Another way to come at this is that the fraction of wealth you should invest is simply \(p-q\). That's surprising at first. But since \(E[log(1+X)] = p \log(1+f) + q \log(1-f) \) in general we note that
\begin{equation}
\frac{\partial}{\partial f} E[\log(1+X)] = \frac{p}{1+f} - \frac{q}{1-f}
\end{equation}
which is zero for
\begin{equation}
f = p - q
\end{equation}
Incidentally your return grows slightly faster than the square of your edge. As the amount we bet is linear in the edge, we'd expect the return to grow quadratically as we vary \(p\), more or less. And not forgetting the factor of one half it ought to be half the square of our edge. In fact it grows slightly faster, as can be seen by substituting the optimal \(f= p-q\) back into the return equation.
Average return for an even money coin flip. |
The actual return is the red line. The quadratic approximation is the blue. Not that the percentage edge is \(2(p-0.5)\), not \(p-0.5\).

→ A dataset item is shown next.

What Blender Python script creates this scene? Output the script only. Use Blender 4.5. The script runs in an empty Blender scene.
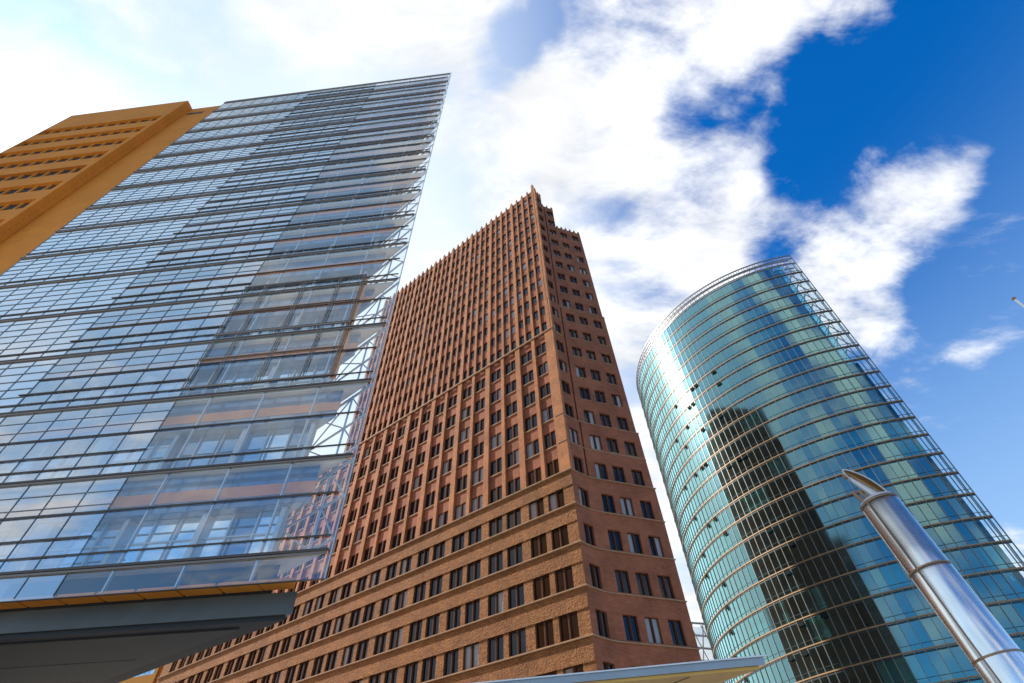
import bpy, bmesh, math, random
from mathutils import Vector, Matrix
random.seed(7)
R = math.radians
scene = bpy.context.scene
COL = scene.collection

# ------------------------------------------------------------------ camera
CAMZ = 1.7
F_PX, PITCH, ROLL = 498.38, R(48.09), R(-2.05)
cam_d = bpy.data.cameras.new('camera')
cam_d.sensor_width = 36.0
cam_d.lens = F_PX / 1024 * 36.0
cam_d.clip_start = 0.05
cam_d.clip_end = 6000
cam = bpy.data.objects.new('camera', cam_d)
COL.objects.link(cam)
fw = Vector((0, math.cos(PITCH), math.sin(PITCH)))
rt = Vector((1, 0, 0))
up = rt.cross(fw)
c_, s_ = math.cos(ROLL), math.sin(ROLL)
r2 = c_ * rt + s_ * up
u2 = -s_ * rt + c_ * up
m = Matrix((r2, u2, -fw)).transposed().to_4x4()
m.translation = Vector((0, 0, CAMZ))
cam.matrix_world = m
scene.camera = cam

# ------------------------------------------------------------------ light
SUN_AZ, SUN_EL = R(-71), R(41)        # azimuth measured from +Y towards +X
sun_dir = Vector((math.sin(SUN_AZ) * math.cos(SUN_EL), math.cos(SUN_AZ) * math.cos(SUN_EL), math.sin(SUN_EL)))
sd = bpy.data.lights.new('sun', 'SUN')
sd.energy = 5.0
sd.angle = R(0.53)
sd.color = (1.0, 0.93, 0.82)
so = bpy.data.objects.new('sun', sd)
COL.objects.link(so)
so.rotation_euler = (-sun_dir).to_track_quat('-Z', 'Y').to_euler()
so.location = (0, 0, 200)

scene.view_settings.view_transform = 'Standard'
scene.view_settings.look = 'None'
scene.view_settings.gamma = 1.0
scene.view_settings.use_curve_mapping = False
scene.view_settings.exposure = 0.5

def px_dir(x, y):
    return (fw + (x - 512) / F_PX * r2 - (y - 341.5) / F_PX * u2).normalized()

W = bpy.data.worlds.new('World')
scene.world = W
W.use_nodes = True
nt = W.node_tree
nt.nodes.clear()
def N(t, **kw):
    n = nt.nodes.new(t)
    for k, v in kw.items():
        setattr(n, k, v)
    return n
def LK(a, b):
    nt.links.new(a, b)
def math_(op, a, b=None, c=None, clamp=False):
    n = N('ShaderNodeMath', operation=op, use_clamp=clamp)
    for i, v in enumerate((a, b, c)):
        if v is None: continue
        if isinstance(v, (int, float)): n.inputs[i].default_value = v
        else: LK(v, n.inputs[i])
    return n.outputs[0]
def smooth(v, a, b, lo=0.0, hi=1.0):
    n = N('ShaderNodeMapRange', interpolation_type='SMOOTHSTEP')
    LK(v, n.inputs['Value'])
    for k, q in (('From Min', a), ('From Max', b), ('To Min', lo), ('To Max', hi)):
        n.inputs[k].default_value = q
    return n.outputs['Result']
def mixc(f, a, b):
    n = N('ShaderNodeMix', data_type='RGBA')
    for i, v in ((0, f), (6, a), (7, b)):
        if isinstance(v, float): n.inputs[i].default_value = v
        elif isinstance(v, tuple): n.inputs[i].default_value = (*v, 1)
        else: LK(v, n.inputs[i])
    return n.outputs[2]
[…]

So much for betting on the favourite, as it were, but what about longshots? The the math doesn't change but our intuition might. Instead of fixing the outcome at even money and varying the true probabilities of an outcome, let's instead fix the true probability at \( p = 0.01 \) and vary the odds we receive. All being fair we should receive $100 back, including our stake, for every $1 bet. We'll assume instead we get a payout of \(\alpha\) times the fair payout. Then we maximize
\begin{equation}
E[\log(1+X)] = p \log\left(1+ f \alpha \left( \frac{1}{p}-1\right) \right) + (1-p) \log(1-f )
\end{equation}
This brings us the the second easy to remember betting rule.
RULE 2. If a longshot's odds are ten percent better than they should be, bet to win ten percent of your wealth.
Now I know what you are thinking: why do we need rule #1 if we have rule #2? Well you probably don't, actually, but evidently I might because I have managed to forget rule #2 in the past. We'll call it a senility hedge.
But rule 2 the rule is quite reasonable on a larger domain - though eventually it too breaks down. If you can get ridiculously good odds on a longshot (let's say ten times the fair odds) don't go absolutely nuts. Only bet the amount that would double your wealth if the odds were fair. Diminishing returns set in if you are set to win so much that the concavity of \(log\) kills the fun. You can see that in the picture below.
Average return on a 100/1 horse when we are offered 1000/1 and 2000/1 respectively. |
Notice that we bet only marginally more if we get 20 times the fair odds versus 10 times. We do win twice as much, however.
The way I understand Kelly is edge/odds, that's what maximising your long term growth in wealth resolves to I believe. So if you have say a 10% advantage at 2:1 odds then you bet 10% / 2 = 5% of your wealth.
ReplyDeleteI think the best thing about plotting the function, as you have done above, is realising what you are giving up by being more cautious than optimum, e.g. in my example if I can be 80% optimal with only 3% of wealth at stake then maybe that's a good trade-off.